>> BEGIN
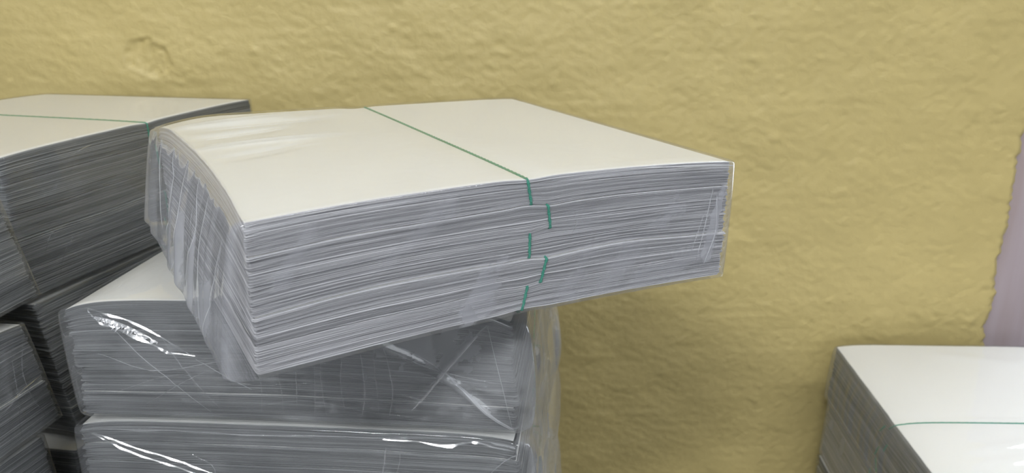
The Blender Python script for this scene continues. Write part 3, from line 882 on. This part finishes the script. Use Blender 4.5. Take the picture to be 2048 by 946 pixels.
# glowing panel added behind the camera as frontal fill light
tag(box('fill_panel_1', (-.9, -4.6, .85), (1.5, -4.57, 2.1), mat_emit('fill_panel_glow', (.9, .95, 1.0), 4.5)), kind='structure')
tag(box('ceiling', (-2.6, -4.7, ZC), (2.3, WY + .2, ZC + .1), M_ceil), kind='structure')
# floor with a raised ledge under the left stacks
def floor():
    steps = [(-2.6, -.33 - .0, Z0 - .402)]
    V, F = [], []
    def add(lo, hi):
        x0, y0, z0 = lo; x1, y1, z1 = hi
        k = len(V)
        V.extend([(x0, y0, z0), (x1, y0, z0), (x1, y1, z0), (x0, y1, z0), (x0, y0, z1), (x1, y0, z1), (x1, y1, z1), (x0, y1, z1)])
        F.extend([tuple(k + q for q in f) for f in [(0, 3, 2, 1), (4, 5, 6, 7), (0, 1, 5, 4), (1, 2, 6, 5), (2, 3, 7, 6), (3, 0, 4, 7)]])
    add((-2.6, -4.7, -.1), (2.3, WY + .2, 0))
    add((-1.1, .15, 0), (-.337, WY - .004, Z0 - .4020))
    add((-.27, .52, 0), (-.03, .74, Z0 - .5500))
    return tag(mesh_obj('floor', V, np.array(F), mat=M_floor, smooth=False), kind='structure')
floor()

# fluorescent ceiling lamps
def lamp(x, y, length, strength, label, turn=0.):
    e = bpy.data.objects.new('ceiling_light', None); col.objects.link(e); e.location = (x, y, ZC); e.rotation_euler = (0, 0, turn)
    tag(e, label, 'ceiling light', 'fluorescent ceiling lights')
    a = box('lamp_housing', (-length / 2 - .03, -.09, -.06), (length / 2 + .03, .09, -.001), M_white); a.parent = e
    b = box('lamp_tube', (-length / 2, -.06, -.10), (length / 2, .06, -.0605), mat_emit('tube_glow', (.95, .98, 1.0), strength)); b.parent = e
lamp(1.25, -.20, 1.2, 36, 'long fluorescent lamp on the ceiling above the packages')
lamp(-1.0, -1.95, 1.2, 146, 'long fluorescent lamp on the ceiling further from the yellow wall')

w = bpy.data.worlds.new('World'); sc.world = w; w.use_nodes = True
bg = w.node_tree.nodes['Background']; bg.inputs[0].default_value = (.9, .95, 1, 1); bg.inputs[1].default_value = .3

# ----------------------------------------------------------------- camera
cam = bpy.data.cameras.new('camera'); co = bpy.data.objects.new('camera', cam); col.objects.link(co)
cam.sensor_width = 36; cam.lens = 1578.844 * 36 / 2048
cam.clip_start = .01; cam.clip_end = 20
pitch, roll = .306246, -.011421
co.matrix_world = Matrix.Translation((0, 0, Z0)) @ Matrix.Rotation(math.pi / 2 - pitch, 4, 'X') @ Matrix.Rotation(roll, 4, 'Z')
cam.dof.use_dof = True; cam.dof.focus_distance = .50; cam.dof.aperture_fstop = 13
sc.camera = co
sc.view_settings.view_transform = 'Standard'
sc.view_settings.look = 'None'
sc.view_settings.exposure = 0.50
sc.cycles.transparent_max_bounces = 48
sc.cycles.max_bounces = 8
sc.cycles.use_denoising = True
>> END
GOAL OF THE EXERCISE = Transcribe the whole listing exactly. Pictures stay out of your copy.

COMPLETED TASK =
The Blender Python script for this scene continues. Write part 3, from line 882 on. This part finishes the script. Use Blender 4.5. Take the picture to be 2048 by 946 pixels.
# glowing panel added behind the camera as frontal fill light
tag(box('fill_panel_1', (-.9, -4.6, .85), (1.5, -4.57, 2.1), mat_emit('fill_panel_glow', (.9, .95, 1.0), 4.5)), kind='structure')
tag(box('ceiling', (-2.6, -4.7, ZC), (2.3, WY + .2, ZC + .1), M_ceil), kind='structure')
# floor with a raised ledge under the left stacks
def floor():
    steps = [(-2.6, -.33 - .0, Z0 - .402)]
    V, F = [], []
    def add(lo, hi):
        x0, y0, z0 = lo; x1, y1, z1 = hi
        k = len(V)
        V.extend([(x0, y0, z0), (x1, y0, z0), (x1, y1, z0), (x0, y1, z0), (x0, y0, z1), (x1, y0, z1), (x1, y1, z1), (x0, y1, z1)])
        F.extend([tuple(k + q for q in f) for f in [(0, 3, 2, 1), (4, 5, 6, 7), (0, 1, 5, 4), (1, 2, 6, 5), (2, 3, 7, 6), (3, 0, 4, 7)]])
    add((-2.6, -4.7, -.1), (2.3, WY + .2, 0))
    add((-1.1, .15, 0), (-.337, WY - .004, Z0 - .4020))
    add((-.27, .52, 0), (-.03, .74, Z0 - .5500))
    return tag(mesh_obj('floor', V, np.array(F), mat=M_floor, smooth=False), kind='structure')
floor()

# fluorescent ceiling lamps
def lamp(x, y, length, strength, label, turn=0.):
    e = bpy.data.objects.new('ceiling_light', None); col.objects.link(e); e.location = (x, y, ZC); e.rotation_euler = (0, 0, turn)
    tag(e, label, 'ceiling light', 'fluorescent ceiling lights')
    a = box('lamp_housing', (-length / 2 - .03, -.09, -.06), (length / 2 + .03, .09, -.001), M_white); a.parent = e
    b = box('lamp_tube', (-length / 2, -.06, -.10), (length / 2, .06, -.0605), mat_emit('tube_glow', (.95, .98, 1.0), strength)); b.parent = e
lamp(1.25, -.20, 1.2, 36, 'long fluorescent lamp on the ceiling above the packages')
lamp(-1.0, -1.95, 1.2, 146, 'long fluorescent lamp on the ceiling further from the yellow wall')

w = bpy.data.worlds.new('World'); sc.world = w; w.use_nodes = True
bg = w.node_tree.nodes['Background']; bg.inputs[0].default_value = (.9, .95, 1, 1); bg.inputs[1].default_value = .3

# ----------------------------------------------------------------- camera
cam = bpy.data.cameras.new('camera'); co = bpy.data.objects.new('camera', cam); col.objects.link(co)
cam.sensor_width = 36; cam.lens = 1578.844 * 36 / 2048
cam.clip_start = .01; cam.clip_end = 20
pitch, roll = .306246, -.011421
co.matrix_world = Matrix.Translation((0, 0, Z0)) @ Matrix.Rotation(math.pi / 2 - pitch, 4, 'X') @ Matrix.Rotation(roll, 4, 'Z')
cam.dof.use_dof = True; cam.dof.focus_distance = .50; cam.dof.aperture_fstop = 13
sc.camera = co
sc.view_settings.view_transform = 'Standard'
sc.view_settings.look = 'None'
sc.view_settings.exposure = 0.50
sc.cycles.transparent_max_bounces = 48
sc.cycles.max_bounces = 8
sc.cycles.use_denoising = True